29 March 2007

Virtue the Sole Intrinsic Good for Socrates?

The Apology Difficulty is not the main concern in Scott Senn's piece, "Virtue as the Sole Intrinsic Good in Plato's Early Dialogues", but rather Senn's claim, evident in his title.

Now I haven't posted on that yet, because I haven't been clear about what exactly he means. Also, he sets his own view up against what he calls the Traditional Interpretation, which, insofar as I understood it, I could hardly believe was 'traditional'.

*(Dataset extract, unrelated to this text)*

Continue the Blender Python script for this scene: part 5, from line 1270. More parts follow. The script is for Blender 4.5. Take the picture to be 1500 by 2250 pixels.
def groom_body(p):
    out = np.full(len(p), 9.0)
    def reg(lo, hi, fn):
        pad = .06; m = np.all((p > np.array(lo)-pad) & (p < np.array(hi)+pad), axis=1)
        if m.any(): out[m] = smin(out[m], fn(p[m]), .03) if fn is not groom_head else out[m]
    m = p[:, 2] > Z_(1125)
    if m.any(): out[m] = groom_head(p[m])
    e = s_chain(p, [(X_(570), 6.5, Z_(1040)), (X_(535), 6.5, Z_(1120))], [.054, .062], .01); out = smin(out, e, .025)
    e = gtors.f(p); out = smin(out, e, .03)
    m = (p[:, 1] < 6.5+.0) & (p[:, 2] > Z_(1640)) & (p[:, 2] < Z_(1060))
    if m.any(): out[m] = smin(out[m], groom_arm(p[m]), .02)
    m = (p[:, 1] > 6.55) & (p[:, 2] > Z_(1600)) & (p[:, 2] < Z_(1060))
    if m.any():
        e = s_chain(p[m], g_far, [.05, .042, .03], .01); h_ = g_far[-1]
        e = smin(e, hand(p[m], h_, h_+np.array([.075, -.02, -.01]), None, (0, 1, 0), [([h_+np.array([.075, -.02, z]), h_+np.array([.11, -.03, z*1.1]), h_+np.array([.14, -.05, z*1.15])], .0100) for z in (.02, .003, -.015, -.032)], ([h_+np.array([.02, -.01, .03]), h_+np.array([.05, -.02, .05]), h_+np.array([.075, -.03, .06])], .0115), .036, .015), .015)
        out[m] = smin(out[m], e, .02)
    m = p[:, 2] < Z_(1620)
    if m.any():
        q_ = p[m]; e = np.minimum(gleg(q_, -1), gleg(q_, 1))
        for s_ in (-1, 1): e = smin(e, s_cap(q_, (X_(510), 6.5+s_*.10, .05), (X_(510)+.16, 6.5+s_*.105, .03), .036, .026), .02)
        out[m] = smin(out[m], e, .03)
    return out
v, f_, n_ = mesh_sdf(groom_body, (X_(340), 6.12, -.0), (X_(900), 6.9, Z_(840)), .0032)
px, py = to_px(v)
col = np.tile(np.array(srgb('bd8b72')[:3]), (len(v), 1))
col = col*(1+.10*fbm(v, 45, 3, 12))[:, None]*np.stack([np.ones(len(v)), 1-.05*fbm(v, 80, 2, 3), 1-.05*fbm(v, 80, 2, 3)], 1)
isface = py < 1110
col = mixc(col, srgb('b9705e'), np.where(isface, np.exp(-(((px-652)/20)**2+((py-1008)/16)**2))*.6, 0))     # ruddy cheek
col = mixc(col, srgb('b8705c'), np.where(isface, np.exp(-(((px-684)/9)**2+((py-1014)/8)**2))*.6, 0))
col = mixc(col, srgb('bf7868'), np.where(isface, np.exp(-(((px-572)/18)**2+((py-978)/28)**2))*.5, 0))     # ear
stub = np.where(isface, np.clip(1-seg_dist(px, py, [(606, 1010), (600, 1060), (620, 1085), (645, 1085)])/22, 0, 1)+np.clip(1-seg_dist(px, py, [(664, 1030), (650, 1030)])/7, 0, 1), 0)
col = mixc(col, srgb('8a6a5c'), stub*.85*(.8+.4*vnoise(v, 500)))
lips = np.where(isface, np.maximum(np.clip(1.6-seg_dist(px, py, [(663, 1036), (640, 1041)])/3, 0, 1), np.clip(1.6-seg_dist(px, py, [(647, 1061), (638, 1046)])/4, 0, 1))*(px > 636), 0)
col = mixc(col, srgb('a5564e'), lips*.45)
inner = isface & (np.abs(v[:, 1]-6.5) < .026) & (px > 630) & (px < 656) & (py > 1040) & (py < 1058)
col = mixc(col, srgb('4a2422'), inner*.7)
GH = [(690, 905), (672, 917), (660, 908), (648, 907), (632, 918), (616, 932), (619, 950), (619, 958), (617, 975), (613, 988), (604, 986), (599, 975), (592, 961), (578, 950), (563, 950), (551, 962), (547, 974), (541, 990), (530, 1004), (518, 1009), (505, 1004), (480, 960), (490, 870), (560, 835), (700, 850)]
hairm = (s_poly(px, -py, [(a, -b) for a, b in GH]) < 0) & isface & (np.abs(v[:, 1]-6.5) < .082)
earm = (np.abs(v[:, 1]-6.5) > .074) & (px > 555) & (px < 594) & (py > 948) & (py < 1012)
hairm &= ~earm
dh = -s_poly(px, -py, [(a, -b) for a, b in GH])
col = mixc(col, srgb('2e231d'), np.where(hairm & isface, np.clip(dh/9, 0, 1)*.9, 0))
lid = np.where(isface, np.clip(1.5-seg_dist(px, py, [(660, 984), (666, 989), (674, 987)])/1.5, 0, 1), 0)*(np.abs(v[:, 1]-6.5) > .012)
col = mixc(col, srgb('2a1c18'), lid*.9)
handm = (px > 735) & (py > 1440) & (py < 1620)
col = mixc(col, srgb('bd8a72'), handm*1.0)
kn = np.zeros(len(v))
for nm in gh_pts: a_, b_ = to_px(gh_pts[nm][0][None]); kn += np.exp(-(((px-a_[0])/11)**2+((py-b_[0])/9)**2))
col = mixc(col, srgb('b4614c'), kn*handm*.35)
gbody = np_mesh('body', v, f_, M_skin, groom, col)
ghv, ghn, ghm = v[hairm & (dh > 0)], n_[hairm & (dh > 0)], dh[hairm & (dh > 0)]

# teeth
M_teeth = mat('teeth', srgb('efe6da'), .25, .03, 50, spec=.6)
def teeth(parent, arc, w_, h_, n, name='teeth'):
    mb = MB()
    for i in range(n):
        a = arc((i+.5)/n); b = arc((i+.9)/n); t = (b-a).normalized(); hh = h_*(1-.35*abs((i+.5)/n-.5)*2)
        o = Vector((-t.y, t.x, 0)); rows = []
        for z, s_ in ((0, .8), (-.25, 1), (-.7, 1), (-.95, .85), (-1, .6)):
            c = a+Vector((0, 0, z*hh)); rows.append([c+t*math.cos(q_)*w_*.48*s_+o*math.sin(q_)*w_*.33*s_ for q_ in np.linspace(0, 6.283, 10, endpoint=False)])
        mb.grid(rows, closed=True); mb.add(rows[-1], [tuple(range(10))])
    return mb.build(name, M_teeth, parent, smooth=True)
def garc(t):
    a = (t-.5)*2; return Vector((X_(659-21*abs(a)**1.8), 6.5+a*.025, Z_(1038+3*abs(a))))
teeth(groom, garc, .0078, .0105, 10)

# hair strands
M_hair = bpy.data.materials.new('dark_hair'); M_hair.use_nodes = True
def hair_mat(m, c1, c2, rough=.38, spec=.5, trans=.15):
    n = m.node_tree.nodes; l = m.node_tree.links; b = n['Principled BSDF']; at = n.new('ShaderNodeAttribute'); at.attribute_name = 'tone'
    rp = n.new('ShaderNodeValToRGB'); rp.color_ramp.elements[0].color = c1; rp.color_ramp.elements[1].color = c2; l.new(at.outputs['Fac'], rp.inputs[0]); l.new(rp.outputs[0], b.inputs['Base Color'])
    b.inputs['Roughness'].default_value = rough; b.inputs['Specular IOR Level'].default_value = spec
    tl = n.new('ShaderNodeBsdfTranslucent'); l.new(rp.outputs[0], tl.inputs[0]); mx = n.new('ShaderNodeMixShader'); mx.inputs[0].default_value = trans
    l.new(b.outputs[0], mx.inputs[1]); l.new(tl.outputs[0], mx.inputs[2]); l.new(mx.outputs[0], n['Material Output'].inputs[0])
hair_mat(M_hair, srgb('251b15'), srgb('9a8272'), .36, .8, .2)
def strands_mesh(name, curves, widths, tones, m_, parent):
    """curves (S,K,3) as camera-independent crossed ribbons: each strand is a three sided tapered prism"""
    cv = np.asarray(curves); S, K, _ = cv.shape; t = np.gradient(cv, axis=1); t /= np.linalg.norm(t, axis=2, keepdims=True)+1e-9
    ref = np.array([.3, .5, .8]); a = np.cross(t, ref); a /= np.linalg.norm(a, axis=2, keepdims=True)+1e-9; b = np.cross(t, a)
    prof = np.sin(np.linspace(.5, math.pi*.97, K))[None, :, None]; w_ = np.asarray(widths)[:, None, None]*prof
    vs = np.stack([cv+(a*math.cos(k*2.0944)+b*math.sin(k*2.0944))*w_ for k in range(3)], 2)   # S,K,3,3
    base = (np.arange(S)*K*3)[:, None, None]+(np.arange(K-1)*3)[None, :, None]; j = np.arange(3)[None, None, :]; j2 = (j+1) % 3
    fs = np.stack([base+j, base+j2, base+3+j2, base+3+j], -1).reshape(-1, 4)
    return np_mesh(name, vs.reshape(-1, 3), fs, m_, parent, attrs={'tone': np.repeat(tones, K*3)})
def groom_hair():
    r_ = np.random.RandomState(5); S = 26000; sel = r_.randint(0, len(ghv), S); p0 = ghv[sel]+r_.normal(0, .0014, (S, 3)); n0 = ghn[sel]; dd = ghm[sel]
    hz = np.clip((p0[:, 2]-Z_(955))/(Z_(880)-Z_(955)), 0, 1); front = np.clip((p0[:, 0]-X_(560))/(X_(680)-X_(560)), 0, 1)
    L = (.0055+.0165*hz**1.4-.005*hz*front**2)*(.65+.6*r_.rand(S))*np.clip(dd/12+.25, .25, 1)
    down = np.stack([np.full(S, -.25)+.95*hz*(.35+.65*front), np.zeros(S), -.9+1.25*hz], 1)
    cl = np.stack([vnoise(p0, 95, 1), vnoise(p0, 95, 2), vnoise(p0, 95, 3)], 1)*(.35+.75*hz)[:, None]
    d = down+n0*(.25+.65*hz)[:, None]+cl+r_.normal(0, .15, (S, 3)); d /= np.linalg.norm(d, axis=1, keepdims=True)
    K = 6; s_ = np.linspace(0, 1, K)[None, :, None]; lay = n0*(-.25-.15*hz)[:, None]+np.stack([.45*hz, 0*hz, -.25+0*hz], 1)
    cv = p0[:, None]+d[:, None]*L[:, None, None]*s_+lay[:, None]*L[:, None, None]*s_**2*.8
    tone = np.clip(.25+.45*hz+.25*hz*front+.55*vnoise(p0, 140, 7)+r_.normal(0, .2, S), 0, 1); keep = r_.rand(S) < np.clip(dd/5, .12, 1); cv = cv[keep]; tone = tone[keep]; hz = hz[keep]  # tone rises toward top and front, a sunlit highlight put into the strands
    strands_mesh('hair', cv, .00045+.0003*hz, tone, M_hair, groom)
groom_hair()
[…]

Anyway, this is what he says at the beginning:

When Socrates speaks of virtue, he is commonly--now almost universally--interpreted as having in mind a sort of practical wisdom, or some other power or disposition to act correctly. This assumption has led most commentators in recent decades to conclude that for Socrates virtue is simply a highly reliable, if not necessary and sufficient, instrumental means to happiness. The conclusion is expressed most succintly by Terry Penner: 'for Socrates the goodness of a human being is goodness at something, namely, getting happiness'. (I call this the Traditional Interpretation.) This in turn has led most commentators to conclude either that Socrates had no particular view about what constitutes happiness or that he simply fails to express (or to express adequately) such a view.
The Traditional Interpretation notoriously has difficulty making literal sense of some of Socrates' most important and famous claims, particularly in the Apology and the Crito, where he suggests that the person with virtue is self-sufficiently happy and invulnerable to all injury. The Traditionalist's difficulty is not adequately overcome even by taking Vlastos' further step [viz. of saying that, for Socrates, virtue is the major constituent of happiness]. After considering the problematic texts and some of the best attempts to solve the problem, I shall argue that the virtue Socrates speaks of in these passages must not be identified with practical wisdom or a facility for acting correctly and is not valued by Socrates simply or primarily as a means to--or even as the major part of--happiness. The virtue Socrates makes so much of is the sole intrinsic good, the sole constituent of happiness.